FT-2800M & IC-2200
co wybrać??
Jestem szczęśliwym posiadaczem starszej wersji, czyli IC-2000. I powiem szczerze, że nie korci mnie żadna zamiana. Jest wyraźnie mniejszy od podobnego Yaesu FT-2800.

W nadawaniu czysta, ostra modulacja, znacznie bardziej "grzmiąca" niż wychodząca z FT-2800 którego testowałem w tym samym czasie na tej samej instalacji antenowej [w tym drugim pomaga nieco tuning mikrofonu - czyli wywiercenie dziurki do wkładki poruszony ]. Jednocześnie w odsłuchu znacznie przyjemniejszy. Ze strony audio żadnych zastrzeżeń, bez zewnętrznego głośnika korespondent jest wyraźnie i zrozumiale słyszalny nawet w samochodzie. Mimo nieco mniejszej mocy maksymalnej [IC-2000 50 W, FT-2800 65 W], dostaje lepsze raporty z odsłuchu w tych samych warunkach nadawania [podpięty do tej samej instalacji, w tym samym czasie - jeden po drugim, przypominam]. Kiedy moc jest ta sama [5 lub 10 W], różnica jest podobno jeszcze bardziej wyczuwalna. Wyraźnie też ma czulszy odbiornik. W zasadzie tam gdzie na Yaesu modulacja staje się już niezrozumiała, Icom pozwala na zrozumiałe odczytywanie słów nadawcy.

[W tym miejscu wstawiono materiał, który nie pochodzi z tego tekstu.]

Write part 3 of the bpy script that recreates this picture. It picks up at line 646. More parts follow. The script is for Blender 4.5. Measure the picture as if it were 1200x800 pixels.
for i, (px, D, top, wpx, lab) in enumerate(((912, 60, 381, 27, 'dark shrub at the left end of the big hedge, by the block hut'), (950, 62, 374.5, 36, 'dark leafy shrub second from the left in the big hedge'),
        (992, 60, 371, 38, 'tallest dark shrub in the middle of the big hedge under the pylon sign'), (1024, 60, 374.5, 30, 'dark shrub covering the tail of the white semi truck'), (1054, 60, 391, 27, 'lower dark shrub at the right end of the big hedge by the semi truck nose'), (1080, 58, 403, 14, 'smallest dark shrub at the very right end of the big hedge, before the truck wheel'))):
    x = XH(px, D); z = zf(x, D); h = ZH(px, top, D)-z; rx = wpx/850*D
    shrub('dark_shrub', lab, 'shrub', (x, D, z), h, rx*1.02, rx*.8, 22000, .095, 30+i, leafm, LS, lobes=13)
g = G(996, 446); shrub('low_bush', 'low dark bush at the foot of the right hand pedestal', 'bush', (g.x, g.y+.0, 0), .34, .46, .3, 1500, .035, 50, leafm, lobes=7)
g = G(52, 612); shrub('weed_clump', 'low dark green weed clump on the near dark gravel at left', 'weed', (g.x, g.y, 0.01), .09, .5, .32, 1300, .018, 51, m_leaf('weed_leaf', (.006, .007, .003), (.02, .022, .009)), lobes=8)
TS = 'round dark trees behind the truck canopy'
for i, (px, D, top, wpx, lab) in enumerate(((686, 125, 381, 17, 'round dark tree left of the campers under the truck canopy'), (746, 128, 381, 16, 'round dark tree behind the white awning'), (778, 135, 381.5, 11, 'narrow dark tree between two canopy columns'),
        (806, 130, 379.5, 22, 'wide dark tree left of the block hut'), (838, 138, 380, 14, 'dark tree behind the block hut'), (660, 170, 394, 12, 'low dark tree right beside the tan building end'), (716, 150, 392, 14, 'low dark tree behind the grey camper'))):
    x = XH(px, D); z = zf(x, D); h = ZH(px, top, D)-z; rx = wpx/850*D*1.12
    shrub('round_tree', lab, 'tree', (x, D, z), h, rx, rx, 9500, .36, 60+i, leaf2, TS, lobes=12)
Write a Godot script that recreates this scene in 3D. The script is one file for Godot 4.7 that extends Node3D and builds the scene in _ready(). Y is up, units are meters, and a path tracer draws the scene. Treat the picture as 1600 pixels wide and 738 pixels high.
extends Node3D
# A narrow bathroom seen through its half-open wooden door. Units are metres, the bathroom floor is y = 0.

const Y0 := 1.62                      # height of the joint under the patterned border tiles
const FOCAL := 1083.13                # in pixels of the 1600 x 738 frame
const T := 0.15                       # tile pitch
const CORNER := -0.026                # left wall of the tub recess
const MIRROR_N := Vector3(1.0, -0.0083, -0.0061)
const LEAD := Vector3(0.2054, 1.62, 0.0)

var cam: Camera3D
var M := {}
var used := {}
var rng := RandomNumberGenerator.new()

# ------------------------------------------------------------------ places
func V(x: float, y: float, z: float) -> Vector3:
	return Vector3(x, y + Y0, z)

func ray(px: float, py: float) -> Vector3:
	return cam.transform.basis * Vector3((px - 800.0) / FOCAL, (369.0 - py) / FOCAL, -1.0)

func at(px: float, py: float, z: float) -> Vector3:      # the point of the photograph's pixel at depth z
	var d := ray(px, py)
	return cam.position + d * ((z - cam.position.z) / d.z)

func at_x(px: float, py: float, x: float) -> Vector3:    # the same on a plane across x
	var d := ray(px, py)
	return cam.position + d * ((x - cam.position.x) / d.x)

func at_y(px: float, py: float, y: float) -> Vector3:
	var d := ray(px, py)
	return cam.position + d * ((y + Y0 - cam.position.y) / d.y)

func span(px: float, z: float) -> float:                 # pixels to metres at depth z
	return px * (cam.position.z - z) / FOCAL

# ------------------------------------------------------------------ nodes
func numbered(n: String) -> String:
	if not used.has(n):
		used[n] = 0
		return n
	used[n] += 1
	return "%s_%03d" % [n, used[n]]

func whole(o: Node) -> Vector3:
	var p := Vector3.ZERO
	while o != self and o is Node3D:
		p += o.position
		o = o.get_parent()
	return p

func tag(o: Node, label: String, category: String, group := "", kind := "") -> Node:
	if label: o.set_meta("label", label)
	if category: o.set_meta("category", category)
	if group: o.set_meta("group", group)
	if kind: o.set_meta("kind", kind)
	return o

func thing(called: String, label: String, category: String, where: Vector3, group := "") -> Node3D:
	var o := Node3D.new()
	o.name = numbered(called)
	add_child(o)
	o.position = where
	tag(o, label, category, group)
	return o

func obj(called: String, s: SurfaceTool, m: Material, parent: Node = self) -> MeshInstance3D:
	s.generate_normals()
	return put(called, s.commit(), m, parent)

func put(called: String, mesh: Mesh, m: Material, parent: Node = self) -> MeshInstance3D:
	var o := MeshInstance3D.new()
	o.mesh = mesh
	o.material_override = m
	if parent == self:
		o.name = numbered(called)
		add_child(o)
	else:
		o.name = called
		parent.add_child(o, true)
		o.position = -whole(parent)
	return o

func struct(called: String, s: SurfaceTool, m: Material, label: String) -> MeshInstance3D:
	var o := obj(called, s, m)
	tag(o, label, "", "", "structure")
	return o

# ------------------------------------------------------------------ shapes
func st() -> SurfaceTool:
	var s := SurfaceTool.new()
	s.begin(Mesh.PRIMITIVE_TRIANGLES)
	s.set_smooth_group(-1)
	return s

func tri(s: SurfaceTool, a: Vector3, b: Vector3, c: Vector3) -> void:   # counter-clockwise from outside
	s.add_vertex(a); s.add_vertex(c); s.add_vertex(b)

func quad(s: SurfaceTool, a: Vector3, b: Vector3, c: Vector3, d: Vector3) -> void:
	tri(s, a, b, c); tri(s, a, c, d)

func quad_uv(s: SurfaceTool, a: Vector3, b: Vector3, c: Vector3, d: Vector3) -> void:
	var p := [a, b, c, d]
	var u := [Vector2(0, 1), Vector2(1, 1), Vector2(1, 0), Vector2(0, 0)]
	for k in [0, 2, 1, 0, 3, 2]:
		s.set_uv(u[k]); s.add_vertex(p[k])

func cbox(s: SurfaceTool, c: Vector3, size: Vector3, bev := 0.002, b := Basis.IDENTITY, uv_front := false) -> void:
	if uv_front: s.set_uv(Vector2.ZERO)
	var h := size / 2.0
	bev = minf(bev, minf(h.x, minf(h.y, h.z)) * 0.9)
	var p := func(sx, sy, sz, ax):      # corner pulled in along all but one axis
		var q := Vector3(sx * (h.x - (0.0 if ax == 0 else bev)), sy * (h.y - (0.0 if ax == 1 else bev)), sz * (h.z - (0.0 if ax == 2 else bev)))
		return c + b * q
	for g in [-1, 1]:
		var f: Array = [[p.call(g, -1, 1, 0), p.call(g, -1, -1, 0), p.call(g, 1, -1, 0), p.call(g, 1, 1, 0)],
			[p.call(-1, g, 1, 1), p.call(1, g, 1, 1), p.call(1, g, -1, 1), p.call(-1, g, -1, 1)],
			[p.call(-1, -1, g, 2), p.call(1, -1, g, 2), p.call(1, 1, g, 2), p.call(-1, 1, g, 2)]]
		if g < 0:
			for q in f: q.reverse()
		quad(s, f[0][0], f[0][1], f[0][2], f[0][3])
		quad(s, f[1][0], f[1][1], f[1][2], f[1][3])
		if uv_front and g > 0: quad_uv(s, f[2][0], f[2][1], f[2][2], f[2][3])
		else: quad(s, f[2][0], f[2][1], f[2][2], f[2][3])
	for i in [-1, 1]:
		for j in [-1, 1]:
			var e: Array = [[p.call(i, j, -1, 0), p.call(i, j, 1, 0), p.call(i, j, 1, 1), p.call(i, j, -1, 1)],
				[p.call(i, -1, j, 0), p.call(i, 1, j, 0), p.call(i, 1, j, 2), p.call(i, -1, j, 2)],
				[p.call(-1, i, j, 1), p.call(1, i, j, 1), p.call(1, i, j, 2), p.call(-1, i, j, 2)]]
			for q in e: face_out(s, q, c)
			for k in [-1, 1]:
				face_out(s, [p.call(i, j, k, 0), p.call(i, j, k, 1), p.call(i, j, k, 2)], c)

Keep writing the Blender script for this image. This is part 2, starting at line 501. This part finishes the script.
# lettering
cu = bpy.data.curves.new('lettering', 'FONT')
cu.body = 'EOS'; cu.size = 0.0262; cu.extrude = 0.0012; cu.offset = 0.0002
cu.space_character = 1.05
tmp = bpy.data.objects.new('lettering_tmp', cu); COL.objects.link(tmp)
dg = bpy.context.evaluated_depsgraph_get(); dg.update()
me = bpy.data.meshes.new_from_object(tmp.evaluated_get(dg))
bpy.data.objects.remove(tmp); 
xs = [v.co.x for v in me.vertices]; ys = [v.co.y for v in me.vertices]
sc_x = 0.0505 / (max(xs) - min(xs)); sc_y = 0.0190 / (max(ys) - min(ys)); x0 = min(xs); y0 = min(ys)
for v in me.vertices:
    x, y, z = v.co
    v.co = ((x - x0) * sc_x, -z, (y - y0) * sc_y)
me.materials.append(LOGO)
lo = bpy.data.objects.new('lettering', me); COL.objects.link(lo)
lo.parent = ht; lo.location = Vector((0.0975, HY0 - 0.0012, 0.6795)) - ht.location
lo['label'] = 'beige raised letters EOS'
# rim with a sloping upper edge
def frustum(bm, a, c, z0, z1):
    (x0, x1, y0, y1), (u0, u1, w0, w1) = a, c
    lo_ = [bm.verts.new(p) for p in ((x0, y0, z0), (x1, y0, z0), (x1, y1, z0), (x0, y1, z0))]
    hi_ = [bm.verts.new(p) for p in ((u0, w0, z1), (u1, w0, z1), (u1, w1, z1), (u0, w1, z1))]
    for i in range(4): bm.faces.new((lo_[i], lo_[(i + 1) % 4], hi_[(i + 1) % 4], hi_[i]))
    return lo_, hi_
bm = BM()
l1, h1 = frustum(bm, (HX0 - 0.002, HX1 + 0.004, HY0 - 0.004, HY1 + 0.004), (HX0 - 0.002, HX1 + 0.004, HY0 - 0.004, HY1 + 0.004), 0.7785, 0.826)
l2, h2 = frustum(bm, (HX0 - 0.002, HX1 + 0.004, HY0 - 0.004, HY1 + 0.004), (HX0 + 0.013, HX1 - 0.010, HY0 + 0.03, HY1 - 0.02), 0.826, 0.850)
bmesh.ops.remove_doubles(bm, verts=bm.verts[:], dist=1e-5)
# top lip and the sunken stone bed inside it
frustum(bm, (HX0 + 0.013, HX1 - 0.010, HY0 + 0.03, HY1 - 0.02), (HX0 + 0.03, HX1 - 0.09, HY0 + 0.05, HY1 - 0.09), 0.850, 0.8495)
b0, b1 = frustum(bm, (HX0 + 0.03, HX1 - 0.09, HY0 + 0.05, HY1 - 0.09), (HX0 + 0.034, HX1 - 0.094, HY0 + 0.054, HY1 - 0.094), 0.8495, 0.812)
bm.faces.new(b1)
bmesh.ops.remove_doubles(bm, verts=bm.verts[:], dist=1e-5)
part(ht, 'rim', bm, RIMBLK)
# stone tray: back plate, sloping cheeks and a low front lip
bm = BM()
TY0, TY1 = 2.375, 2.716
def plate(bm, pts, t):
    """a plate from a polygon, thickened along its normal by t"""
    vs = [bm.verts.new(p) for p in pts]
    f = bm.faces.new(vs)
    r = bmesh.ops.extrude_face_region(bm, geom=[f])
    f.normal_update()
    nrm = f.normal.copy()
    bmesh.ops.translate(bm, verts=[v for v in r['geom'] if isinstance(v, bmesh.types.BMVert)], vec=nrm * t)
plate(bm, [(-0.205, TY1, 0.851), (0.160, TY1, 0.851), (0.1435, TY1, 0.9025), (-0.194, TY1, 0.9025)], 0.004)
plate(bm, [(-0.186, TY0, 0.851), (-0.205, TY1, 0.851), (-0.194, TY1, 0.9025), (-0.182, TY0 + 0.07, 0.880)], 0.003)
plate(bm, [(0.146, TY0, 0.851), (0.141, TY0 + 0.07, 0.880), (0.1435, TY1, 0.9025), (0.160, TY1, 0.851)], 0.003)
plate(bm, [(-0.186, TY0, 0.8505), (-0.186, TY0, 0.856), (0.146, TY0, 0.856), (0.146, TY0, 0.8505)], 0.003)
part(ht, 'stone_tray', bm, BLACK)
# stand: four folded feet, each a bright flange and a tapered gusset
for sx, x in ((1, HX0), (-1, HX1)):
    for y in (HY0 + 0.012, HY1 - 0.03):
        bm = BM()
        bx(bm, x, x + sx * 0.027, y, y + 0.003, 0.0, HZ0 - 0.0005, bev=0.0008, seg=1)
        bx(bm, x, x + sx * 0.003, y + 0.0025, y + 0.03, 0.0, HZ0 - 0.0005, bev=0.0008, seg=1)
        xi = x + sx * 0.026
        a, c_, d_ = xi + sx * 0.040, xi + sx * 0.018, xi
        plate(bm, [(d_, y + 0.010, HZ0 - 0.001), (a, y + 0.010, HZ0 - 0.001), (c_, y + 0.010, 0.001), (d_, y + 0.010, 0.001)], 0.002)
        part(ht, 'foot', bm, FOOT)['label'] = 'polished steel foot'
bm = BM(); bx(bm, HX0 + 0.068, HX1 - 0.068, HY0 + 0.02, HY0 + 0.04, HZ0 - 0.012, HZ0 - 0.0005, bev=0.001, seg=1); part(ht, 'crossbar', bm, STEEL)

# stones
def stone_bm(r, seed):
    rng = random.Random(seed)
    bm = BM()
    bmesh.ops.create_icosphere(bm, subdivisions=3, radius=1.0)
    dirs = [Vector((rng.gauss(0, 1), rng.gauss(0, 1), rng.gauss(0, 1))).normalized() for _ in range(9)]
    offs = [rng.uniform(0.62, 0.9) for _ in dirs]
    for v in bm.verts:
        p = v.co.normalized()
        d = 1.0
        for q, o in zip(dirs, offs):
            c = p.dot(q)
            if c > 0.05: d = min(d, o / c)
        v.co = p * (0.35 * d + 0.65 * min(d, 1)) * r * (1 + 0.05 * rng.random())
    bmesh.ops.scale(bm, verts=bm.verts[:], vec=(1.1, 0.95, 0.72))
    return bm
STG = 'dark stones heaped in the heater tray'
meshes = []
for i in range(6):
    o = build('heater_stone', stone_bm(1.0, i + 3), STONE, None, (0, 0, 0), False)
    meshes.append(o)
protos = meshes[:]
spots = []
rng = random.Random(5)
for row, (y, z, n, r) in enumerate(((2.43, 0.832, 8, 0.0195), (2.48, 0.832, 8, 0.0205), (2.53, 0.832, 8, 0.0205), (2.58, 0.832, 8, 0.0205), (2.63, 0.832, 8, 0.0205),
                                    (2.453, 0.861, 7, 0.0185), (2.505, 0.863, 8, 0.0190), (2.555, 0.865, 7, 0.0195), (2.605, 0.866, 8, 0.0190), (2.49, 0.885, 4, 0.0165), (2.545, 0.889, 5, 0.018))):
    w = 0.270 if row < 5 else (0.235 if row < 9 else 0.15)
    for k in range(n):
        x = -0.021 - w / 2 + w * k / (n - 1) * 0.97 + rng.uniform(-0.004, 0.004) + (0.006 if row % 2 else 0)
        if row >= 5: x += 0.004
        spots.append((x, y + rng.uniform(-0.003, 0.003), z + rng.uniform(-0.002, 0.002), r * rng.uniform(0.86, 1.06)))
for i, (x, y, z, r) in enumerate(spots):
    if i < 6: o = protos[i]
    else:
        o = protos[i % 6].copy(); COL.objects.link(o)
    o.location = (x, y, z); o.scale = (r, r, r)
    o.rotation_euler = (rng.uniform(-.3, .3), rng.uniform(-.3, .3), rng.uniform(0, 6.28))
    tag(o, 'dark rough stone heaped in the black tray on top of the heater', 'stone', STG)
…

Obudowa bez wentylatora potrafi mocno się rozgrzać przy nadawaniu pełną mocą, jednak nie zauważyłem, aby miało to jakiś wpływ na pracę radia.

Jeśli będziesz gdzieś w pobliżu, możemy umówić się na "pomacanie" sprzętu. W razie czego służę linkiem do pełniejszego opisu.

W/g mnie, jeśli masz możliwość wyboru - nawet się nie zastanawiaj.